The big, bold headlines went to Favre, the would-be savior of the forlorn Jets. The big, bold question was put to the brain trust of the Packers, namely, “Are you guys sure you know what you are doing in trading Favre from a team that was an overtime session away from reaching the Super Bowl last season?”

That question persists in Green Bay, where the Packers have stumbled to a 5-10 record.

Not that the blame can be placed on Rodgers, who is the eighth-rated passer in the NFL with a 91.4 quarterback rating.

His rating far exceeds the ordinary 84.0 of Favre, the risk-taker who has reverted to his interception penchant. He has thrown six interceptions and only one touchdown in the last four games, three of them losses, as the Jets have fallen out of first place in the AFC East and trail the Patriots and, as fate would have it, the Dolphins by one game.

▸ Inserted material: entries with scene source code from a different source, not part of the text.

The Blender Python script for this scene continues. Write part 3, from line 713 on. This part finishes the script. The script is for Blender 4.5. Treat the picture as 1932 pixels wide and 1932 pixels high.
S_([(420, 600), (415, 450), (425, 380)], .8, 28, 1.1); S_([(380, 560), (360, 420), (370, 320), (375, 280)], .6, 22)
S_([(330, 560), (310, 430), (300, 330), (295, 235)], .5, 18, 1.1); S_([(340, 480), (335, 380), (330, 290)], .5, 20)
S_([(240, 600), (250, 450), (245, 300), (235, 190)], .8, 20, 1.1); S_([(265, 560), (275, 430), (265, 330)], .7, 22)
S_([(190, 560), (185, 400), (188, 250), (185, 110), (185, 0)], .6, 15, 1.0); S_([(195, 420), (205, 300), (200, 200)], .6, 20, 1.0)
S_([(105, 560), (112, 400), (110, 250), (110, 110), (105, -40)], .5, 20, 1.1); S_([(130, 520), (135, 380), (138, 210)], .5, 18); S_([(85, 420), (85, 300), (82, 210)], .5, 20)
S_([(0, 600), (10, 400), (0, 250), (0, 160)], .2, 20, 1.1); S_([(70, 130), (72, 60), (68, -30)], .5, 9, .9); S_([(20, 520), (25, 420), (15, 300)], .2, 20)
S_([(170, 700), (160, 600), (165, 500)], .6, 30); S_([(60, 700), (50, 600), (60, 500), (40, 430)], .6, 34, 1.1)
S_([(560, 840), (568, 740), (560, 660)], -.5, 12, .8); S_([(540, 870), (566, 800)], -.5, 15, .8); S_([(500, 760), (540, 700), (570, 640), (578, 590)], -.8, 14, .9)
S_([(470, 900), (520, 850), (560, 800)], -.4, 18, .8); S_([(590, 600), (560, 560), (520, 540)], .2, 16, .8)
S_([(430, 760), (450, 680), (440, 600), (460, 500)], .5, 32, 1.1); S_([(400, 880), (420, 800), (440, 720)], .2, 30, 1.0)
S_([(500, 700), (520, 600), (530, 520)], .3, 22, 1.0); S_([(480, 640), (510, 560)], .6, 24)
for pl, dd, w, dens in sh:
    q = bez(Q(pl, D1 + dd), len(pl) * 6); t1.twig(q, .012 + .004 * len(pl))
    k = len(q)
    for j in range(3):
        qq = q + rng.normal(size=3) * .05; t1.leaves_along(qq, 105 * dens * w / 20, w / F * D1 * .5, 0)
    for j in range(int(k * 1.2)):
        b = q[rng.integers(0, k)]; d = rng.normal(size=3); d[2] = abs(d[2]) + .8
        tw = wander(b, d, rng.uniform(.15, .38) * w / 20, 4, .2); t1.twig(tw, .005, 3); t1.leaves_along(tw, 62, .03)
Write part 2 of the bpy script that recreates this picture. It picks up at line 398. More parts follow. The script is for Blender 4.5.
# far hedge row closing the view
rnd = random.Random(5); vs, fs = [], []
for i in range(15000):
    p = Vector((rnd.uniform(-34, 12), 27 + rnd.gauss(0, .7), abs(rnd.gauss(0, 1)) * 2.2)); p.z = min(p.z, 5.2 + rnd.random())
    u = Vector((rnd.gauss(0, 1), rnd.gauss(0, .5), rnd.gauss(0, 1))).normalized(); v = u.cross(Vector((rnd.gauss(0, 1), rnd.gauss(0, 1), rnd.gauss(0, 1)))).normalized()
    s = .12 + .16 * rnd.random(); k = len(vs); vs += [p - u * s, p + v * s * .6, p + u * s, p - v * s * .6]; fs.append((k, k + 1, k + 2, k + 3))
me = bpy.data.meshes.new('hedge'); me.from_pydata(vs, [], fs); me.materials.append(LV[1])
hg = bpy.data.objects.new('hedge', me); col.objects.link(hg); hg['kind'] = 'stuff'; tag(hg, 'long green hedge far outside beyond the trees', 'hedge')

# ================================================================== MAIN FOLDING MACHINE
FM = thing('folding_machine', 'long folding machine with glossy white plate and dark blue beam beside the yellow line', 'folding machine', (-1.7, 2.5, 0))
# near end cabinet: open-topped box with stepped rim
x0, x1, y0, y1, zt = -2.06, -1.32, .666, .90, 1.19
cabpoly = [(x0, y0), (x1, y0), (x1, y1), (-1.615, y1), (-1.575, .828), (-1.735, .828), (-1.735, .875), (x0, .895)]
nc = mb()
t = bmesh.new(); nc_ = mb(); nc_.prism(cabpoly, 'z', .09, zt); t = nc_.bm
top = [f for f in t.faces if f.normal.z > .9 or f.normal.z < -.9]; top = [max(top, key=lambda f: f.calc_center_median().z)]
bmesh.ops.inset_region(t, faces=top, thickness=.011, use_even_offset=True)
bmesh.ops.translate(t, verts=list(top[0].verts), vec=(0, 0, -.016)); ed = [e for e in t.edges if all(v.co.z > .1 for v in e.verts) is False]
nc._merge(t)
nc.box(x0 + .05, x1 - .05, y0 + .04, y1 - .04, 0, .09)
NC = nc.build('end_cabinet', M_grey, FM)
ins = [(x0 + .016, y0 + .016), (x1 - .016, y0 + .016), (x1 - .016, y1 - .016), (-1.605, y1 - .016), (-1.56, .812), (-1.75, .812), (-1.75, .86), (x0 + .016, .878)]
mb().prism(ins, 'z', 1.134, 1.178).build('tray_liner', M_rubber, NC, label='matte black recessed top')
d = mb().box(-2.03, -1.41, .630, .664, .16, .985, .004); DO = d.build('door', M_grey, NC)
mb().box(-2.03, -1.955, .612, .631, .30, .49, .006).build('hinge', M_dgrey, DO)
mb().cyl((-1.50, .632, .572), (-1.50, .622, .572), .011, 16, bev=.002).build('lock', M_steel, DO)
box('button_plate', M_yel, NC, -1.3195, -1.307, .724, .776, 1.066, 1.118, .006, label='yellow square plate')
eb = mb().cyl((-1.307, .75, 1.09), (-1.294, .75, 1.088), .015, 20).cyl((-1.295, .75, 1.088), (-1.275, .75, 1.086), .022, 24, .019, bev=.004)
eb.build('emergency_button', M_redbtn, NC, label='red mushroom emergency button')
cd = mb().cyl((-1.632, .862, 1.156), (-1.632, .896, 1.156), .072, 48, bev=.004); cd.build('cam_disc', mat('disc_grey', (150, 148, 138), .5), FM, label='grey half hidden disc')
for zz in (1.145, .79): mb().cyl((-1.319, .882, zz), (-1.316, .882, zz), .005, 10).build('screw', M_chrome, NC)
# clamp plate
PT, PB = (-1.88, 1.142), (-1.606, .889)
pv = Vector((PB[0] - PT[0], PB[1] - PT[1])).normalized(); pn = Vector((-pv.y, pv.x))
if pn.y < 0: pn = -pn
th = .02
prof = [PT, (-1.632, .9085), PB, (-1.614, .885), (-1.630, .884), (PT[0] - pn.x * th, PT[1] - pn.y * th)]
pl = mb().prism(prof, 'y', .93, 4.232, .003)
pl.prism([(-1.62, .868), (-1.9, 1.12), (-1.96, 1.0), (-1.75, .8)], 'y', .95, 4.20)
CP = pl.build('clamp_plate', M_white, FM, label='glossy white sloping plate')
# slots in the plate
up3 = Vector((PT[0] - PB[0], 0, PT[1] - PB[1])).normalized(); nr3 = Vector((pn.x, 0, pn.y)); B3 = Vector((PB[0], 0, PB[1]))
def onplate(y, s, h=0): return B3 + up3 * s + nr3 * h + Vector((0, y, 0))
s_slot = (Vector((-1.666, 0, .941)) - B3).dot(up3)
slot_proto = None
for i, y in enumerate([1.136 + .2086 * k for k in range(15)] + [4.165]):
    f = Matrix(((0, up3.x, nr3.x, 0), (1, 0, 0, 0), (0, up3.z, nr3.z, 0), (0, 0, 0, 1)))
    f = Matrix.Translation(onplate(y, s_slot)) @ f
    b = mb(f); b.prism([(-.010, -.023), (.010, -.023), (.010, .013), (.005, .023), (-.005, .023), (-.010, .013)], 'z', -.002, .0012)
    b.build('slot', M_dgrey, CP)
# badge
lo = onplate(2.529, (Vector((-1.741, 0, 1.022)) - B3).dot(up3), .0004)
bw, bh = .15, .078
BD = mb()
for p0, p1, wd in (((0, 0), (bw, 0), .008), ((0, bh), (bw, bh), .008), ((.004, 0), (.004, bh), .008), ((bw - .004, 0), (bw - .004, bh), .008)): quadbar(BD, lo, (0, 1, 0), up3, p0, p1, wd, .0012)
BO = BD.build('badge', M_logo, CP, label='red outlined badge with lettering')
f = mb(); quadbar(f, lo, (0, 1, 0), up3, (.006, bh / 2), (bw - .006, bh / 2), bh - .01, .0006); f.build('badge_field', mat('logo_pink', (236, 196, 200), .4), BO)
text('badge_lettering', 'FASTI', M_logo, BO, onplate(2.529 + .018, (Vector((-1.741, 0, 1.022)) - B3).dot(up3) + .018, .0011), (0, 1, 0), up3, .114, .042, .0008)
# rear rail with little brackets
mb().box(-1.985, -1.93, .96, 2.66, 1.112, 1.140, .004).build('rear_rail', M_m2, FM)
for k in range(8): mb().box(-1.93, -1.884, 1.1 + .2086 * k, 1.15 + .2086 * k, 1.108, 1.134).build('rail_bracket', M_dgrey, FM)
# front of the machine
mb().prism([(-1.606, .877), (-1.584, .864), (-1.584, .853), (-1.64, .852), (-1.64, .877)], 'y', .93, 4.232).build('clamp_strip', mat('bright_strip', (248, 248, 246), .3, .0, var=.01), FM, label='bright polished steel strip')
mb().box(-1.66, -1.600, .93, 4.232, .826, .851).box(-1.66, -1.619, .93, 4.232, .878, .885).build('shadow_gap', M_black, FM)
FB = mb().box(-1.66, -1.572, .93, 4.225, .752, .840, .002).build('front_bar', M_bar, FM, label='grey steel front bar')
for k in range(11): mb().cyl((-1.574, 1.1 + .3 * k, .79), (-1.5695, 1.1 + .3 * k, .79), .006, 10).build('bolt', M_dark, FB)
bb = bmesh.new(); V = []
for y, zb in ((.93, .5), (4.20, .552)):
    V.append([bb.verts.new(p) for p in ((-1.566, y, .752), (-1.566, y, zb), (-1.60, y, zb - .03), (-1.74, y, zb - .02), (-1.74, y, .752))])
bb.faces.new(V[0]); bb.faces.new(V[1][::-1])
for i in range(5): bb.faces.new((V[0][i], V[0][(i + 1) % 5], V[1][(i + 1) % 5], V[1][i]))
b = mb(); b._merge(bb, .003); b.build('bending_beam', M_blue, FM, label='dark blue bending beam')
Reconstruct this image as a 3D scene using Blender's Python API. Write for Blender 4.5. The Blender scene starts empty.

This delicious turn comes with an additional must-see bit of drama: Dolphins at Jets, Sunday, 4:15 p.m.

Pennington returns to his former home in a position to rip the guts out of the Jets.

He already has set New York tongues wagging with his improbable season. As the second-rated passer in the NFL, Pennington has taken a franchise that won only one game last season to the cusp of a playoff appearance.

A victory not only would send the Dolphins into the playoffs, it also would leave the Jets ruing so many missed opportunities to claim a division title that seemed theirs until the last month of the season.

The self-evaluation process already appears to have started with the Jets judging from the tone of Favre’s weekly news conference.

“I’m disappointed, as everyone else in this building is disappointed,” Favre said of the team’s long-shot playoff hopes. “The opportunities that were presented to us, we couldn’t have asked for a better opportunity. I’m disappointed because we didn’t capitalize on that.”

The 39-year-old Favre also started anew with his annual will-he/won’t-he guessing game on retirement. It was that dimension of Favre that precipitated his departure from Green Bay.

At times he seemed to be implying that Sunday’s game would be his last, assuming the Jets do not make the playoffs.

“It’s been a great career,” he said at one point.

Favre, though, already has been down this well-worn path. He feels one way at the close of a season and then another way after he has had time to recuperate both mentally and physically.

Favre’s arm strength is not what it was earlier in the season whether because of age or a well-placed blow to his right shoulder. He plans to have the shoulder examined after the season, the results of which will help determine in part whether to return.

If Pennington ends up being the one ushering Favre through the exit door, that would be too rich.

It was Favre this and Favre that after he elected to end his retirement, and the Packers decided not to play along. It was 24/7 Favre at the start of training camp.

He wanted to play in Minnesota. He was rumored to be going to Tampa Bay. He wound up with the Jets.

Pennington? He was just the other guy, found lacking in pizzazz.

Now he is the one who has fashioned a season to savor, leading the Dolphins to a 10-5 record. Now he is the one who could steal the big, bold headlines in Manhattan’s tabloids if he delivers the final blow to his old team on his first trip back to the Meadowlands.